MAIN NEWS HEADLINES
December 20 – December 27, 2007 Edition

U.S. Experts Ponder
State of Book Industry:
Dying or Re-emerging?

NEW YORK, NY/12/18/07–NPR’s recent book report in its On the Media segment continues to reverberate in several blog discussions this week, mostly agreeing with NPR’s assertion that “the new media are thriving. The old media are dying, or certainly merging into one another. The program featured several top industry experts.

Among interesting highlights of the program were the claim that some 60% of books are purchased in airports or at checkout counters such as Wal-Mart or Costco, rather than in brick-and-mortar stores.

The NPR program, hosted by Brooke Gladstone and Bob Garfield, from WNYC, New York, reported that Amazon.com now owns 11 percent of the book-buying market. The rest, they said, are purchased mainly at big bookstore chains, which somewhat contradicts the first statement about airport and checkout counter sales.

A startling statistic quoted on the program was that membership of the American Booksellers Association, serving independent bookstores, has dropped from about 5,000 to an estimated 1,700 within the past ten years.

Avin Domnitz, CEO of the American Booksellers Association, and one of the guests on the show, said that in the last four years, the only segments of the book industry that has maintained or increased market share has been online and independent stores.

Domnitz believes that share may increase still more with the development of machines that can produce books in a few minutes in stores on demand. “New hardware will someday shift the balance back to the little guy,” said Domnitz.
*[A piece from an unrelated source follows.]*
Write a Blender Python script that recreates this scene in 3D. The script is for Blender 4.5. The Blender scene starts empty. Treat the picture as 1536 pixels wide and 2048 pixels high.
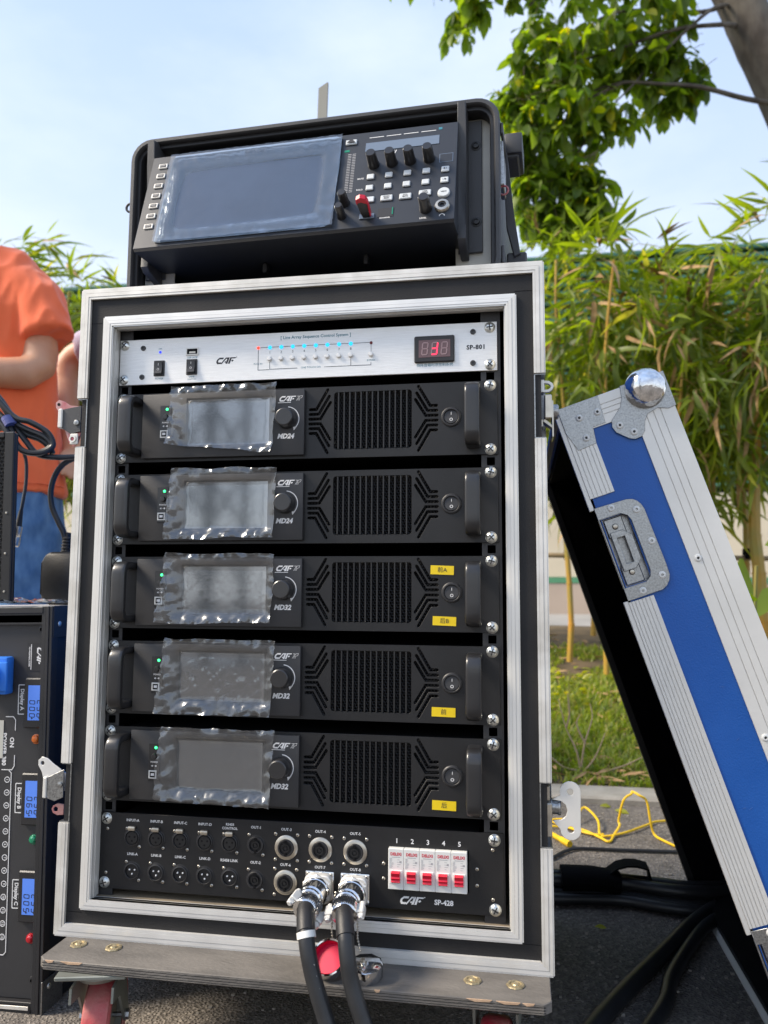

Another guest, Jonathan Band, adjunct professor at the Georgetown University Law Center, was asked if book sales would be hurt by the practice of publishing excerpts or snippets on sites such as Google. “So far, if anything, the evidence goes the other way. Some publishers have discovered that the more content that they put online, meaning not just the snippets but pages or even chapters, the more readers want to buy the book; that the sampling really does help drive sales.”